Tuesday, 26 December 2017

Doctor Who: "Twice Upon a Time" Review

NEVER FORGET
Much like the episode that preceded it six months ago, "Twice Upon a Time" is a deeply mixed bag, and in that sense representative of the era it marks an end of. When it's on form, it belongs in the same category as the portrayal of Vincent van Gogh's battle with mental illness. When it isn't, it ranks alongside the revelation that Davros had eyes all along.

At the beginning of the episode, we run into a worry I had before broadcast, namely the decision to make the story a sequel to the First Doctor's own (partially lost) regeneration story, The Tenth Planet. The Christmas story should be accessible to the casual viewer, and starting with a recap of monochrome telerecorded footage, specified as being "709 episodes ago", seems a surefire way to alienate a considerable proportion of your audience. But on the other hand, the morph from black-and-white footage of William Hartnell to David Bradley in glorious technicolour is a neat effect, and one it seems a shame to lose. This juxtaposition of something I really like and something so baffling I can't see why it's there is fitting for the last episode of this era.

But then we get to the real story, and it turns out it isn't really anything to do with The Tenth Planet at all. Why is the recap there at all? Why go to such trouble to recreate the sixties sets? Why recast Ben and Polly and then make such a big deal of it, when they're around for so little of the episode we saw all there was to see of them in the promotional material? (The fact that they don't appear at all when the First Doctor returns to his own time is baffling.) If they want to make clear that this is a First Doctor about to regenerate, why not just say so? No other multi-Doctor story has felt the need to make it clear where in the timeline it goes, and only a select few are really going to care about potential continuity issues that arise from the fact that this story technically takes place midway through another story. Just scrap the recap, have the Doctor say he's regenerating, then show him returning to monochrome at the end (the use of original 60s footage at the end definitely does work, and I think it would be so much the better if it was the only example of it).

But as the story unfolds, my fears as to why the episode might alienate its viewers fade, and a new and very nasty story thread pops up to take its place as we discover the First Doctor is in fact a horrible bigot spewing sexist banter. This is a deeply unpleasant development, and I don't really want to write too much about it given how genuinely angry it makes me. Suffice to say that the man responsible for Amy Pond not giving a toss about her abducted baby or "squeezed into a skirt that's just a little bit too tight" has no real business taking the sixties to task for casual sexism. It shows a lack of understanding of the character that no amount of TARDIS set recreations can make up for. The "jolly good smacked bottom" line is a key example of this - in its original use it was about how he still treated his granddaughter as a child.
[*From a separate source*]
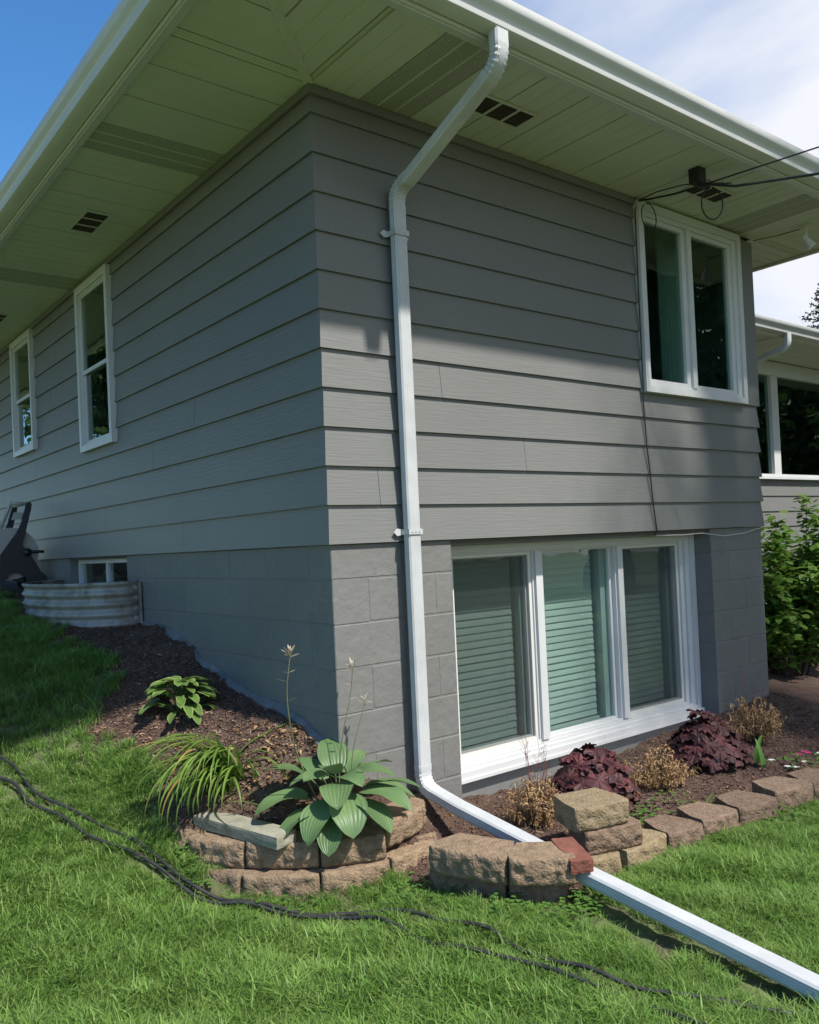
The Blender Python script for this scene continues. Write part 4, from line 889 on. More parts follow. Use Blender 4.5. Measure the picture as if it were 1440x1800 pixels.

It's not representative of his attitudes to all women, and Moffat has fundamentally misunderstood it if he seriously thinks it is.

That's one bit of unpleasantness that has been a recurring problem in the Moffat era dealt with. The other is squeamishness and a lack of consequences, as Mark Gatiss' rather charmingly played Captain gets returned to the point where he's meant to die, and then the Doctor finds a way to make sure it doesn't happen. It's Christmas, so this development doesn't bother me as much as it usually does (and it's certainly nowhere near as troubling as the episode's reinvention of the First Doctor), but I do still wish Moffat would kill someone and make it stick.

But apart from that? The episode works, pretty much. Pearl Mackie's return as Bill works. The deceptively intimate nature of the story, with its comparatively small scale and limited number of characters, works really well. Peter Capaldi's final scenes are beautiful (and just about manage to avoid feeling overblown), managing to work in a few final cameos without feeling gratuitous, with a lovely performance from Matt Lucas in particular, and a final shot that will stick in the memory, and leaves a lump in the throat, as Bill and Nardole (unquestionably two of the best companions ever) fade away. And Jodie Whittaker's first scenes are unquestionably absolutely perfect, with her first words as the Doctor being oh so simple, but oh so brilliant.

So, then. An episode with so many lovely moments, one or two confusing ones, and one running thread that I dislike so much it actively makes me angry it's there. For better or for worse, this episode is representative of the Moffat era. I just hope its final minute is representative of what's to come. And thanks to Big Finish, David Bradley may yet get to play a version of the First Doctor who isn't an utter twat.